_Your objective_.
Skip all pictures, then copy the lines from the start of the data through the line with "PI = math.pi", keeping both ends.

_Supplied material_.
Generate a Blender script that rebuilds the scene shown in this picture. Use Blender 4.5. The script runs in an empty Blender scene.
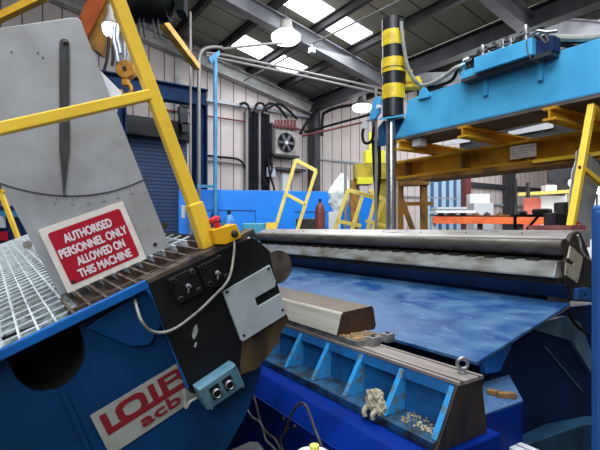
import bpy, bmesh, math, random
from mathutils import Vector as V, Matrix
random.seed(7)
C = bpy.context.scene.collection
PI = math.pi

# ------------------------------------------------------------------ survey of the place
F, HZ, H = 450.0, 228.0, 1.55            # focal length in pixels, horizon row, eye height (m)
cc, ss = 450/math.hypot(300, 450), 300/math.hypot(300, 450)
FW, RT, UP = V((ss, cc, 0)), V((cc, -ss, 0)), V((0, 0, 1))
EYE = V((0, 0, H))
def ray(u, v): return FW + RT*((u-300)/F) + UP*((HZ-v)/F)
def PX(u, v, x): d = ray(u, v); return EYE + d*(x/d.x)
def PY(u, v, y): d = ray(u, v); return EYE + d*(y/d.y)
def PZ(u, v, z): d = ray(u, v); return EYE + d*((z-H)/d.z)
def PD(u, v, t): return EYE + ray(u, v)*t
def PL(u, v, p, n): d = ray(u, v); return EYE + d*((p-EYE).dot(n)/d.dot(n))

# ------------------------------------------------------------------ materials
def lin(c):
    r = []
    for x in c[:3]:
        x /= 255.0
        r.append(x/12.92 if x <= 0.04045 else ((x+0.055)/1.055)**2.4)
    return (*r, 1.0)
def mat(name, col, rough=.55, metal=0., col2=None, scale=6., lo=.42, hi=.62, bump=0., stretch=(1, 1, 1), detail=6., spec=.5, rvar=0.):
    m = bpy.data.materials.new(name); m.use_nodes = True
    nt = m.node_tree; b = nt.nodes['Principled BSDF']
    b.inputs['Base Color'].default_value = lin(col)
    b.inputs['Roughness'].default_value = rough
    b.inputs['Metallic'].default_value = metal
    b.inputs['Specular IOR Level'].default_value = spec
    if col2 is not None or bump or rvar:
        tc = nt.nodes.new('ShaderNodeTexCoord'); mp = nt.nodes.new('ShaderNodeMapping'); mp.inputs['Scale'].default_value = stretch
        nz = nt.nodes.new('ShaderNodeTexNoise'); nz.inputs['Scale'].default_value = scale; nz.inputs['Detail'].default_value = detail
        nt.links.new(tc.outputs['Object'], mp.inputs['Vector']); nt.links.new(mp.outputs['Vector'], nz.inputs['Vector'])
        if col2 is not None:
            rp = nt.nodes.new('ShaderNodeValToRGB')
            rp.color_ramp.elements[0].position = lo; rp.color_ramp.elements[0].color = lin(col)
            rp.color_ramp.elements[1].position = hi; rp.color_ramp.elements[1].color = lin(col2)
            nt.links.new(nz.outputs['Fac'], rp.inputs['Fac']); nt.links.new(rp.outputs['Color'], b.inputs['Base Color'])
        if rvar:
            mr = nt.nodes.new('ShaderNodeMapRange'); mr.inputs['To Min'].default_value = max(0, rough-rvar); mr.inputs['To Max'].default_value = min(1, rough+rvar)
            mr.inputs['From Min'].default_value = .3; mr.inputs['From Max'].default_value = .7
            nt.links.new(nz.outputs['Fac'], mr.inputs['Value']); nt.links.new(mr.outputs['Result'], b.inputs['Roughness'])
        if bump:
            bp = nt.nodes.new('ShaderNodeBump'); bp.inputs['Strength'].default_value = bump; bp.inputs['Distance'].default_value = .01
            nt.links.new(nz.outputs['Fac'], bp.inputs['Height']); nt.links.new(bp.outputs['Normal'], b.inputs['Normal'])
    return m
def emit(name, col, strength):
    m = bpy.data.materials.new(name); m.use_nodes = True
    nt = m.node_tree; nt.nodes.clear()
    e = nt.nodes.new('ShaderNodeEmission'); o = nt.nodes.new('ShaderNodeOutputMaterial')
    e.inputs['Color'].default_value = lin(col); e.inputs['Strength'].default_value = strength
    nt.links.new(e.outputs[0], o.inputs[0]); return m
def ribbed(name, col, seam, axis, pitch, frac, rough=.7, var=None, bump=.4):
    """sheet cladding: a narrow darker seam every <pitch> metres along one axis"""
    m = mat(name, col, rough, col2=var or col, scale=1.3, lo=.3, hi=.75)
    nt = m.node_tree; b = nt.nodes['Principled BSDF']
    src = b.inputs['Base Color'].links[0].from_socket
    tc = nt.nodes.new('ShaderNodeTexCoord'); sp = nt.nodes.new('ShaderNodeSeparateXYZ'); nt.links.new(tc.outputs['Object'], sp.inputs[0])
    d = nt.nodes.new('ShaderNodeMath'); d.operation = 'DIVIDE'; d.inputs[1].default_value = pitch
    f = nt.nodes.new('ShaderNodeMath'); f.operation = 'FRACT'
    l = nt.nodes.new('ShaderNodeMath'); l.operation = 'LESS_THAN'; l.inputs[1].default_value = frac
    nt.links.new(sp.outputs[axis], d.inputs[0]); nt.links.new(d.outputs[0], f.inputs[0]); nt.links.new(f.outputs[0], l.inputs[0])
    mx = nt.nodes.new('ShaderNodeMix'); mx.data_type = 'RGBA'
    nt.links.new(l.outputs[0], mx.inputs[0]); nt.links.new(src, mx.inputs[6]); mx.inputs[7].default_value = lin(seam)
    nt.links.new(mx.outputs[2], b.inputs['Base Color'])
    if bump:
        bp = nt.nodes.new('ShaderNodeBump'); bp.inputs['Strength'].default_value = bump; bp.inputs['Distance'].default_value = .02; bp.invert = True
        nt.links.new(l.outputs[0], bp.inputs['Height']); nt.links.new(bp.outputs['Normal'], b.inputs['Normal'])
    return m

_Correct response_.
Generate a Blender script that rebuilds the scene shown in this picture. Use Blender 4.5. The script runs in an empty Blender scene.
import bpy, bmesh, math, random
from mathutils import Vector as V, Matrix
random.seed(7)
C = bpy.context.scene.collection
PI = math.pi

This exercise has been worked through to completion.